Something I don't quite get about conservatives who oppose hate crime laws is that they are often very much in favor of extra punishment for violence-as-speech when said violence is overtly political, which is called terrorism. Setting off a bomb and killing people is a crime already, so why add an extra punishment for the speech or intent part? That's the same logic as "assault is a crime already, so why add an extra punishment if the violence was intended to send a message to a particular minority?" And of course, it bleeds together at the margins. Was the KKK at the height of their power a domestic terrorist organization? I would say yes. They participated in and fomented violence intended to terrorize everyone else into accepting their preferred political and social arrangement. Their individual acts could be seen as hate crimes today, but when they became pervasive enough, it amounted to terrorism. When hate-motivated violence expands from individual cases to a broader social environment, it thus becomes political and pretty much indistinguishable from terrorism.

Now, there are some scenarios that are a little more exclusive to speech. You can probably be charged with a hate crime under some statutes for, say, burning a cross on a black family's yard. But, not all speech is protected.

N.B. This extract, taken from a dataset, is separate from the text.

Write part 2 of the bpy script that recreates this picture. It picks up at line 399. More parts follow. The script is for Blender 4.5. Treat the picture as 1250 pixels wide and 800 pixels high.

Credible threats of violence constitute assault under most assault laws (hence the distinction between assault and battery) and in the context of American racial violence, it is not hard to see a burning cross on your lawn as a credible threat of violence. In the very odd but I suppose possible case in which it wouldn't be, well, that's why we have prosecutors with leeway and jurys of our peers who have to be convinced beyond reasonable doubt.

So, to sum it up, speech is free, but not free as in beer, and lots of folks would do well to take that into account.